Wall Street gets a short-Bitcoin fund after 70% crypto collapse

For crypto bears who think the digital currency rout isn’t over yet.


Crypto bears who reckon the meltdown across digital currencies isn’t done yet are getting a new tool to bet on fresh declines.

The ProShares Short Bitcoin Strategy ETF (ticker BITI) launches Tuesday, becoming the first inverse exchange-traded fund in the US linked to the largest cryptocurrency. By reversing the performance of an index of Bitcoin futures, it aims to offer a relatively cheap and easy way to profit from any further losses.

BITI is arriving while the virtual-currency complex is in turmoil, with a digital-asset selloff amid soaring inflation gathering pace in the aftermath of last week’s super-sized Federal Reserve rate hike. It’s a spiral that’s seen even long-term holders start selling, and Bitcoin is down about 70% since its November peak.

That raises the risk that the new fund has missed the bulk of the drawdown. The bet by ProShares is that making it easier to short Bitcoin will encourage more investors to express their negative crypto views.

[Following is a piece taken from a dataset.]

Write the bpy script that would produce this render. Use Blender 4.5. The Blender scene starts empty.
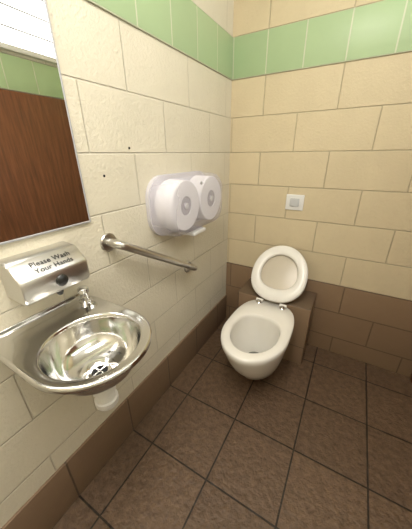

“We think there are many investors who have bearish short-term or long-term view of Bitcoin and cryptocurrencies in general who haven’t acted on their view because it was too difficult or expensive,” Michael Sapir, ProShares chief executive officer, said by phone. “Those investors will be able to gain short exposure to Bitcoin as easily as buying an ETF in traditional brokerage account.”

ProShares was also behind the first US ETF linked to Bitcoin back in October, the Bitcoin Strategy ETF (BITO). That enjoyed one of the biggest launches in ETF history, but its debut turned out to mark roughly the top of the digital-asset boom.

BITI charges an expense ratio of 0.95%, matching that of BITO. While that’s higher than the bulk of actively managed funds, the spot borrowing rate for shares of BITO — one measure of the cost of shorting the fund — currently stands near 13.9%, according to data compiled by S3 Partners.

The catch is that, like most inverse ETFs, the new product is designed for only short-term use. It returns the inverse performance of its underlying index for one day at a time, meaning it effectively resets every day. Investors who hold onto the ETF for longer periods therefore risk underperforming because of its ongoing costs.

The ProShares product is the first bearish Bitcoin ETF to launch, with similar filings from rivals Direxion and AXS still in the pipeline. Direxion filed for a such a fund in October following BITO’s launch, but pulled the application at the request of US regulators.